Urmila’s husband suddenly disappeared one day in 2003. The Maoist war was still raging in the country and disappearances were quite common during those days. Some people told her that he got killed, but Urmila has neither heard from her husband nor seen his dead body in the decade and a half since he went missing. “I was just one month pregnant with my younger child when it happened,” she said,
tears welling up in her eyes. Her older daughter was only three years old at the time. Soon after, her in-laws began mistreating her, ultimately forcing her out of the house. She and her daughter took refuge in her maternal home for eight years before moving into a house built for her by one of her relatives. “But the house is built poorly in a secluded area, so I felt unsafe being there alone with my young daughters” she added, “People knocked on the door at all hours during day and night. We were easy prey for stalkers as there was nobody who can stand up for us.”

The hut has bamboo and straw walls with mud plaster on both sides. The walls are falling apart and the roof is made of thin tin sheets, and leaks when it rains. “The walls were damaged by the floods in 2017. I feel just one kick can bring the whole house down, so we find it very unsafe to live in that house,” she said.

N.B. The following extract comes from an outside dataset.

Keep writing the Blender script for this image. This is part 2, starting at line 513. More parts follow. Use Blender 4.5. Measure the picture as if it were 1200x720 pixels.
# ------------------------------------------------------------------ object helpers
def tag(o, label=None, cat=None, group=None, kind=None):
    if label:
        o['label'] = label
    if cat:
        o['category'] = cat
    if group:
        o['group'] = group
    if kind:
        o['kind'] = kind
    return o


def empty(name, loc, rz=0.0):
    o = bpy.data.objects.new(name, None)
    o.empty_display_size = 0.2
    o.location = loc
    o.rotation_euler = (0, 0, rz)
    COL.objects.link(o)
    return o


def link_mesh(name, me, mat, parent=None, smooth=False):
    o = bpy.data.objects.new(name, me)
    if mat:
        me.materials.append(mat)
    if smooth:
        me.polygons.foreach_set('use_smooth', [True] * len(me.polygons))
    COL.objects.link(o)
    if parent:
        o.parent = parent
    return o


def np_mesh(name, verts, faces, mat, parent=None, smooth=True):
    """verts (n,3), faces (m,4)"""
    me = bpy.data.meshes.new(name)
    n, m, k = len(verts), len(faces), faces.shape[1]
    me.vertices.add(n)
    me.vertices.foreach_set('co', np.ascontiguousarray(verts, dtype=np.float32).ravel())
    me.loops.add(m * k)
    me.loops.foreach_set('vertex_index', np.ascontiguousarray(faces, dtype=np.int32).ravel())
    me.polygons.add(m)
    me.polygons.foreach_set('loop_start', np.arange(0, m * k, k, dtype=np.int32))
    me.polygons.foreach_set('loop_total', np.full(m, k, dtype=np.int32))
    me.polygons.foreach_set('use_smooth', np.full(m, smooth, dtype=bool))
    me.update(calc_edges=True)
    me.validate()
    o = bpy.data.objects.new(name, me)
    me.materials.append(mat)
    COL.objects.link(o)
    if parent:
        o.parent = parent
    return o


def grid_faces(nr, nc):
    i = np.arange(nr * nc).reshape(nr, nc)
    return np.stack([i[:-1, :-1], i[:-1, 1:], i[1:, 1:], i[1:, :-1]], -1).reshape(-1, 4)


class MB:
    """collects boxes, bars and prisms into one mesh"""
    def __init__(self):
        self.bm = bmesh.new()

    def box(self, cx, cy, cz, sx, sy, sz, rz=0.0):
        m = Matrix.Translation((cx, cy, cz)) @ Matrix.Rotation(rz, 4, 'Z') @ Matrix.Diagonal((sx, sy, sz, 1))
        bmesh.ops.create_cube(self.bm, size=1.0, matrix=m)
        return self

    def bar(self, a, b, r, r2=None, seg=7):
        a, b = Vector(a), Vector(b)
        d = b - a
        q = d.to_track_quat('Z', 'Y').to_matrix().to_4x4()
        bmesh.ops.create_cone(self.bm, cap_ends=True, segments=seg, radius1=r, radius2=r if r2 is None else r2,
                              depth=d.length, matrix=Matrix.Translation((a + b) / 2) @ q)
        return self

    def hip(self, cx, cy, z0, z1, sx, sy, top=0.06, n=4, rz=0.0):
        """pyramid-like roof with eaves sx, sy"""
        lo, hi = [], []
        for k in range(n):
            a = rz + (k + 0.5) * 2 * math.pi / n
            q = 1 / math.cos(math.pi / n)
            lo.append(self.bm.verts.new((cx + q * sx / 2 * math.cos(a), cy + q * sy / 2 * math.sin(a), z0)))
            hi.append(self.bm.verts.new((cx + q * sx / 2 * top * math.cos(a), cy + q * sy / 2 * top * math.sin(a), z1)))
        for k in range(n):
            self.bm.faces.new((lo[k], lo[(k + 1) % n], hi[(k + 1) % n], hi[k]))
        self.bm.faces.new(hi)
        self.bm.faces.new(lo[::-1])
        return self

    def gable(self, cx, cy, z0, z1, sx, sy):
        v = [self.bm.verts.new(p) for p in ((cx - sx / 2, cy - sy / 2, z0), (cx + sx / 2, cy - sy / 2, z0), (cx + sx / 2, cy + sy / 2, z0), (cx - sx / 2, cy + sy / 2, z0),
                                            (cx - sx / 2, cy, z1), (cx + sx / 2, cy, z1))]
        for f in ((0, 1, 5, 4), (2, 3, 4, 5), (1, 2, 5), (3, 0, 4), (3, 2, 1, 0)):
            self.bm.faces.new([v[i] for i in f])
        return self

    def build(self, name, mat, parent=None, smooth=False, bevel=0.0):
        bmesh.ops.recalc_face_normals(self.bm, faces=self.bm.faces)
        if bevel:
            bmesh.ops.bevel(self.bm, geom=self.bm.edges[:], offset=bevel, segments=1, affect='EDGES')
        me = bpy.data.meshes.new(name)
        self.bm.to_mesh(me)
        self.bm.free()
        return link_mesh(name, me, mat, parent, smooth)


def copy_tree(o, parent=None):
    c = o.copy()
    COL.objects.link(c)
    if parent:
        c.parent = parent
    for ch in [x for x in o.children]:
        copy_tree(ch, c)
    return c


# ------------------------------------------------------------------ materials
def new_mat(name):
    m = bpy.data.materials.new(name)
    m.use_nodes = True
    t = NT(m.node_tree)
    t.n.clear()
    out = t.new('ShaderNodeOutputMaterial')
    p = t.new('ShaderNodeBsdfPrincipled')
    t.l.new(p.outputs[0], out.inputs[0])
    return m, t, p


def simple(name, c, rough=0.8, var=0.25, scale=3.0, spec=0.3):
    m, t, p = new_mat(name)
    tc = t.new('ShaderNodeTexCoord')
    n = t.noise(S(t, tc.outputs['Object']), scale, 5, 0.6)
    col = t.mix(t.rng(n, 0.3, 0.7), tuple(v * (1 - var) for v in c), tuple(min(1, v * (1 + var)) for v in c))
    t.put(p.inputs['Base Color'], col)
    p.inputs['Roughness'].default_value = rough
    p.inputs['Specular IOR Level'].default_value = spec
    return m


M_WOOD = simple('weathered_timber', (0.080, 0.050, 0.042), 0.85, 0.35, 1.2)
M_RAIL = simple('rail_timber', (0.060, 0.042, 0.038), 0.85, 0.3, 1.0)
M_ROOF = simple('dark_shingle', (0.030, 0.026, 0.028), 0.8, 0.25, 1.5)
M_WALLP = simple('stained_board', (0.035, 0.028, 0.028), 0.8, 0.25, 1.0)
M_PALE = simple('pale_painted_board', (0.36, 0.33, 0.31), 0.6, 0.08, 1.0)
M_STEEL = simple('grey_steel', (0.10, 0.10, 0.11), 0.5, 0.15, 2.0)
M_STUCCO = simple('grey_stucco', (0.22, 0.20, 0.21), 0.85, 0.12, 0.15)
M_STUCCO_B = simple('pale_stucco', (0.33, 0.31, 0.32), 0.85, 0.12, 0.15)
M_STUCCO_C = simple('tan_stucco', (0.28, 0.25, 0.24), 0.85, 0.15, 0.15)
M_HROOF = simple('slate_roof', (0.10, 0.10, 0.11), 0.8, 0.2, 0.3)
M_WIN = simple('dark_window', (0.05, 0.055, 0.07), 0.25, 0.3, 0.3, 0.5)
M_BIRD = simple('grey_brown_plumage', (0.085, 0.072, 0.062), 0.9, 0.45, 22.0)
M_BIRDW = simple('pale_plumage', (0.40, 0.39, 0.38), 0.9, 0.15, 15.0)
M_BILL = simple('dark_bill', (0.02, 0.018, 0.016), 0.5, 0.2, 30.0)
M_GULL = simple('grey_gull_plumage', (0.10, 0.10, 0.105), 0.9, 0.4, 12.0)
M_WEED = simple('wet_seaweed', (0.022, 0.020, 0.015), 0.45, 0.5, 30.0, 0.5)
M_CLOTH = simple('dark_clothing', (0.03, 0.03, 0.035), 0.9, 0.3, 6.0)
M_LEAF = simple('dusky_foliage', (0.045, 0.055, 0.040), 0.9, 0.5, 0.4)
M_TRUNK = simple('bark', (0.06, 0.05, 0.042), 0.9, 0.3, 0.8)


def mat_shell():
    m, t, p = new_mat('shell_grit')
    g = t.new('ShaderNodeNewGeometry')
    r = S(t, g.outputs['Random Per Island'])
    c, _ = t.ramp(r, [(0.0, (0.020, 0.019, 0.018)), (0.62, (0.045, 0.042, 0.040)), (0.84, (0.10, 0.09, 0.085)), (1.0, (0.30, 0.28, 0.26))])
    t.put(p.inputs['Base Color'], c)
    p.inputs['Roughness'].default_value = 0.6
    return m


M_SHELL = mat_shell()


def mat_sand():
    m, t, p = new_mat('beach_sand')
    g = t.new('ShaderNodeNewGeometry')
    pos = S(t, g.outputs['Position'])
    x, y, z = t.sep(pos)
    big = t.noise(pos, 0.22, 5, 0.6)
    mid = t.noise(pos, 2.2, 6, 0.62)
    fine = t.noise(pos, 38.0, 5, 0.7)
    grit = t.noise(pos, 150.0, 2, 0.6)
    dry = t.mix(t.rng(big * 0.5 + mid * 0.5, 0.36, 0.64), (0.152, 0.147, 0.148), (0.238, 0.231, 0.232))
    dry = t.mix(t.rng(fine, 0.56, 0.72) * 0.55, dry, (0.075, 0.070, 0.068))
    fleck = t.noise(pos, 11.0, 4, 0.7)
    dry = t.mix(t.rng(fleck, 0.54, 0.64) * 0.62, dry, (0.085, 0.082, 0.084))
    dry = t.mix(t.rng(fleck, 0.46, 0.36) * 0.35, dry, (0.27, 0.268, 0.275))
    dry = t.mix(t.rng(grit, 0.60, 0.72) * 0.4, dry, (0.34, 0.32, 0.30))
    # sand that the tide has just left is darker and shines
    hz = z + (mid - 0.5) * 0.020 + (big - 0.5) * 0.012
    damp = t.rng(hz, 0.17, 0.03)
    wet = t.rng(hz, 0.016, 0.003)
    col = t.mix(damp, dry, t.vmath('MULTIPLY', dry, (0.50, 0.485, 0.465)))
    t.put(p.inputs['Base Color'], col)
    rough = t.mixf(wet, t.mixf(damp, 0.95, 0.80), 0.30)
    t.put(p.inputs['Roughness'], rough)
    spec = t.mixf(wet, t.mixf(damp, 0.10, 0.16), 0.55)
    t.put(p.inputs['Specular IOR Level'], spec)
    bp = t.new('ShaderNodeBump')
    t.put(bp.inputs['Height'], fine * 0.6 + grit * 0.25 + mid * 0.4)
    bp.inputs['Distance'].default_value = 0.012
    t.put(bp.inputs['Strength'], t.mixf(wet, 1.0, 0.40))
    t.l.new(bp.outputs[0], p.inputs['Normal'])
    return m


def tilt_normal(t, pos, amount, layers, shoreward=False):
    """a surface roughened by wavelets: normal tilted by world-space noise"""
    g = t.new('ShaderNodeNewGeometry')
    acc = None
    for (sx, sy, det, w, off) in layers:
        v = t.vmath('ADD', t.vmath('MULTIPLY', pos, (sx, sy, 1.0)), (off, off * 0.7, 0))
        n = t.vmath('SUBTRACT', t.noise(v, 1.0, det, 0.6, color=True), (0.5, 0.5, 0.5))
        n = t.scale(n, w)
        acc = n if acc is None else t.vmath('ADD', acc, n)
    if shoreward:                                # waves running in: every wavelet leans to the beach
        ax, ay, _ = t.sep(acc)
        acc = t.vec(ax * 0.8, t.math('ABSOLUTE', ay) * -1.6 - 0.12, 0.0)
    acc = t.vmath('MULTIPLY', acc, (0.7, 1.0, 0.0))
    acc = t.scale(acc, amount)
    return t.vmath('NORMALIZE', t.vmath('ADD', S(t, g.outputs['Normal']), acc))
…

Urmila struggles to support her daughters’ education and thought it better to marry her elder one off as soon as she reached the legal age for marriage. She and her younger daughter currently live with the same relative who built the house for her along with his six other family members.

The house is crammed with people and belongings and it offers neither privacy nor a peaceful environment for my daughter to study” she said. Although she would love to have a strong house and live separately, it is a dream she thinks will never materialise as the widow’s pension and the money she earns as a farmhand or a construction labor is just enough for their sustenance.

In 2020 we will be helping Urmila and over 150 more families in Nepal realise their dream of a safe shelter.